Se requiere política pública para sacarlos de esta trampa de pobreza. Una posibilidad es crear un fondo financiado por un aumento progresivo del impuesto a la renta del 15% de la ley actual.
Este fondo debería usarse sobre todo para subsidiar en parte la instalación de riego tecnificado, que permitiría elevar sustancialmente los niveles de rendimiento, reducir los costos y limitar el uso del agua (con obvios beneficios ambientales). Podría ser transformacional, al permitir la reconversión productiva y la formalización efectiva de un gran porcentaje de pequeños parceleros en todo el país.
La herramienta debe diseñarse bien. Tener el dinero público no bastará. No debe darse a una sola MYPE rural sino a una asociación de MYPE, idealmente con una empresa tractora y en una cadena de valor. La participación de la tractora garantizaría un comprador y la asistencia técnica necesaria para lograr los rendimientos adecuados. Ya hay empresas tractoras que trabajan con pequeños productores y los ayudan a certificarse. Pero son pocas, y lo hacen solo con aquellos que cumplen con ciertas condiciones restrictivas. Este fondo se podría usar también para articular cadenas de valor, proveer asistencia técnica, otorgar garantías para financiar inversiones que fortalezcan cadenas de valor, financiar innovaciones que resuelvan desafíos productivos, etc.

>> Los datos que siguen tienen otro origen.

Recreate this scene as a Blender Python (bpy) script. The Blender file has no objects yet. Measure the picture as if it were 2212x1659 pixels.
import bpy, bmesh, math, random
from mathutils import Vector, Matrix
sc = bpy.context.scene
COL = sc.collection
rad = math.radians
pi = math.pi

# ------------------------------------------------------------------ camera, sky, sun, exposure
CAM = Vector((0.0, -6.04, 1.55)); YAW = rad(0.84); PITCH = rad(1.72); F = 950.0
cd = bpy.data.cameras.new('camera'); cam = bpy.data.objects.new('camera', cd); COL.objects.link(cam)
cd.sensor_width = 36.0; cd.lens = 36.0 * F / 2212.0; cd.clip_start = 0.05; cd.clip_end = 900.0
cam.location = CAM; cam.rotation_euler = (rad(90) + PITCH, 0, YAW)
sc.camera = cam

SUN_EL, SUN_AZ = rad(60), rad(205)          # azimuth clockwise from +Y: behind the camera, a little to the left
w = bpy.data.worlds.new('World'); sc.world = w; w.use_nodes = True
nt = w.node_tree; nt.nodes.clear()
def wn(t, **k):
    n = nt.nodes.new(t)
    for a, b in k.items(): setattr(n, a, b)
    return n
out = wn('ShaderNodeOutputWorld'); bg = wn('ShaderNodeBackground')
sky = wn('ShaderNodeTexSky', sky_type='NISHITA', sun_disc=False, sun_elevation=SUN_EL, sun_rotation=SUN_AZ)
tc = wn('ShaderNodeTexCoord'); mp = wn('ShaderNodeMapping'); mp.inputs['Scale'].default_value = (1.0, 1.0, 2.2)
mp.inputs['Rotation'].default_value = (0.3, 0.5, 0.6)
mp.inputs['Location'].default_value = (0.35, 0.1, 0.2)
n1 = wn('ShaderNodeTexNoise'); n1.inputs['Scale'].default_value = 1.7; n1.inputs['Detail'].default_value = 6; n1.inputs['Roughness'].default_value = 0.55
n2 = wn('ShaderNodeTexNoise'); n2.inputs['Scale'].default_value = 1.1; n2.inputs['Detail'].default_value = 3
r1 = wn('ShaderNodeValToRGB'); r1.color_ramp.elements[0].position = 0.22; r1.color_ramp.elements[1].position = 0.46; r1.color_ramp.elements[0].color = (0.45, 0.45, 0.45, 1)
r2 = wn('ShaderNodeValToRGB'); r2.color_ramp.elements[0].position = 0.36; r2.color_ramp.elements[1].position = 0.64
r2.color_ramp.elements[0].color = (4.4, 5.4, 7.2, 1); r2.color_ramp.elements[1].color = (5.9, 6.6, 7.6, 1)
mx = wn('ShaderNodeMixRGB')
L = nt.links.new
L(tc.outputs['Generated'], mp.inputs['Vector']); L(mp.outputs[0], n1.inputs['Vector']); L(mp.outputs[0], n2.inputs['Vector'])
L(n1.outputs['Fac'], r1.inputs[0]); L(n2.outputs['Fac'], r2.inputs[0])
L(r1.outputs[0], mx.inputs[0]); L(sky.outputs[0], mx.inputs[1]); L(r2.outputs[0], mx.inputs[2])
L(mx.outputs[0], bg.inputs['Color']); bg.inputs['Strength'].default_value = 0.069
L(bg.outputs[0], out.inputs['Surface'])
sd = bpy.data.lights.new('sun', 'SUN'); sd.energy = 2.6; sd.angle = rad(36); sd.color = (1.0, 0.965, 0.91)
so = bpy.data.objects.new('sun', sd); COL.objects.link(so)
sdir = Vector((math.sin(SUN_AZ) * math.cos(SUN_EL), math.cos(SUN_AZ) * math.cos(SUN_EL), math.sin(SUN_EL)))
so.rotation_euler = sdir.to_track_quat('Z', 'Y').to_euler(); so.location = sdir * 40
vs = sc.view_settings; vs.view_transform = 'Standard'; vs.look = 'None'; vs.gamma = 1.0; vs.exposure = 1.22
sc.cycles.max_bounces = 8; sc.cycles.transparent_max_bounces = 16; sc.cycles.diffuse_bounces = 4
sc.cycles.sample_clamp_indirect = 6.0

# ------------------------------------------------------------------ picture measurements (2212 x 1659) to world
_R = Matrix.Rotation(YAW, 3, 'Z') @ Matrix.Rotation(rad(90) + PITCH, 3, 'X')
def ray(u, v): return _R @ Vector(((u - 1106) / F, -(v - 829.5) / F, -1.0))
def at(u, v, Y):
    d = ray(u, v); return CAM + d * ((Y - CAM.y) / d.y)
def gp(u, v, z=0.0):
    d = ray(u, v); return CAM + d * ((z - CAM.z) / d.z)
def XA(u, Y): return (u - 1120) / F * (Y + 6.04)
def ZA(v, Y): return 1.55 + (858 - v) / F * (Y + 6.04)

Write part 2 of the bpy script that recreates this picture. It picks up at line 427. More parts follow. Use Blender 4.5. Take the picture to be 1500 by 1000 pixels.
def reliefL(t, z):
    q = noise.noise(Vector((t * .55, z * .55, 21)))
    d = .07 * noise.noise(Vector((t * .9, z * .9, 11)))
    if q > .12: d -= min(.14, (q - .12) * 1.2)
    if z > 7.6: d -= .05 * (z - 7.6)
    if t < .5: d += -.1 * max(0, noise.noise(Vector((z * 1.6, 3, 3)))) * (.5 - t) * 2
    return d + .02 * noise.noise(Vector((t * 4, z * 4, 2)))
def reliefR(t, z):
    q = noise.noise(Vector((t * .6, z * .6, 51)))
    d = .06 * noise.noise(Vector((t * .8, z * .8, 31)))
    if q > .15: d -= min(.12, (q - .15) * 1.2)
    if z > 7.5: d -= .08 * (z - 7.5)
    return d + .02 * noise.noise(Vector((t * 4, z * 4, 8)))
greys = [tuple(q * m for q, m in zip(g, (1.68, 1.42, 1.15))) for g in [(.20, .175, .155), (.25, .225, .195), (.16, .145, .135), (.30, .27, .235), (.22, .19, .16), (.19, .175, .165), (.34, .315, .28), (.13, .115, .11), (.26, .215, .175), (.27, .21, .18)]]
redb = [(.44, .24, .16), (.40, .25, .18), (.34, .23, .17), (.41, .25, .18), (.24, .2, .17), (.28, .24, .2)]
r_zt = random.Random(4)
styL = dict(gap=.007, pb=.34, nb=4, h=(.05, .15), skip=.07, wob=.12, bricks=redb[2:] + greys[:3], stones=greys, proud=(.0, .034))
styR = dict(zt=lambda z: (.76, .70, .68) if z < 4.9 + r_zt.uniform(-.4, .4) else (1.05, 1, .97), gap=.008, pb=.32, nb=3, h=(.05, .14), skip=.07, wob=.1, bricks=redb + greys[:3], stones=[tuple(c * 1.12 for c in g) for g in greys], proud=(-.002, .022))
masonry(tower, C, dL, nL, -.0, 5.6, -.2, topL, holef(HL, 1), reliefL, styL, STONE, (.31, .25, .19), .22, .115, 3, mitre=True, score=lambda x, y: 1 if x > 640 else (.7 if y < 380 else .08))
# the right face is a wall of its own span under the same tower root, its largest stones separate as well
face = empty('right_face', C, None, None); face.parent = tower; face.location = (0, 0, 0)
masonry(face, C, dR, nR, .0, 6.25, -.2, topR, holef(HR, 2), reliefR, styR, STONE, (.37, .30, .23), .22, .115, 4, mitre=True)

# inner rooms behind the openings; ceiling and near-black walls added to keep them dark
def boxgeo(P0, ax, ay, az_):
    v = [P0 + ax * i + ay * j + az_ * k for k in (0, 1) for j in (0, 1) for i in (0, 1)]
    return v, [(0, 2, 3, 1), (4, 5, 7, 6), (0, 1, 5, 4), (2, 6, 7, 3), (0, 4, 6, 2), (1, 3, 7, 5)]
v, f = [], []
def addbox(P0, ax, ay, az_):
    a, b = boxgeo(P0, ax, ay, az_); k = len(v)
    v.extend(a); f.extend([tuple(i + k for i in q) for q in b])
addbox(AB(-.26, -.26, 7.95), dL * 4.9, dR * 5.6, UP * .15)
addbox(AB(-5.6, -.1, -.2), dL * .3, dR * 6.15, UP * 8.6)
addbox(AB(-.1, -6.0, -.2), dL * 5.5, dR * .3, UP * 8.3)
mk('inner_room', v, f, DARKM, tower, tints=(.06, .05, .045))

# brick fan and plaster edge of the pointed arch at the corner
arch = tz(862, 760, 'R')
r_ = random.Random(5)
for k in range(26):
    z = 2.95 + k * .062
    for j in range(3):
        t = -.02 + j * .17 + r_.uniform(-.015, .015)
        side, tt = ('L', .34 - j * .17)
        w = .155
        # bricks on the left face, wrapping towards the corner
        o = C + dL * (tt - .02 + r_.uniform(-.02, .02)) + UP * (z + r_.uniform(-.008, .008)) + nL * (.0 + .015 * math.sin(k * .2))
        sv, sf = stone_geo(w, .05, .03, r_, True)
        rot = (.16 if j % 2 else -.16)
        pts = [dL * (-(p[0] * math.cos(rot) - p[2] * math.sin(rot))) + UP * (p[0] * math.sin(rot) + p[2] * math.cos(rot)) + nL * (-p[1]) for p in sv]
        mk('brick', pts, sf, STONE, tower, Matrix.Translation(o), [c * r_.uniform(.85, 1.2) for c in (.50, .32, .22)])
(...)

Se ha hablado de otra reforma agraria. Una verdadera reforma en el agro requiere consolidar lo avanzado y resolver algunas de las asignaturas pendientes, entre ellas la inserción en la modernidad de la gran mayoría de pequeños parceleros y el desarrollo de ecosistemas productivos y de innovación alrededor de la actividad agraria. Para avanzar, necesitamos otra actitud. Necesitamos que los propulsores busquen cambios que beneficien realmente a los trabajadores del agro (algo que la derogación no logrará) y al país. Por ello es muy pertinente que los representantes de dichos trabajadores participen en la discusión. Necesitamos, también, que los agroexportadores trabajen más activamente no solo para generar más y mejor empleo sino para servir como tractoras que “jalen” a las MYPE rurales a la modernidad. Necesitamos un nuevo contrato social.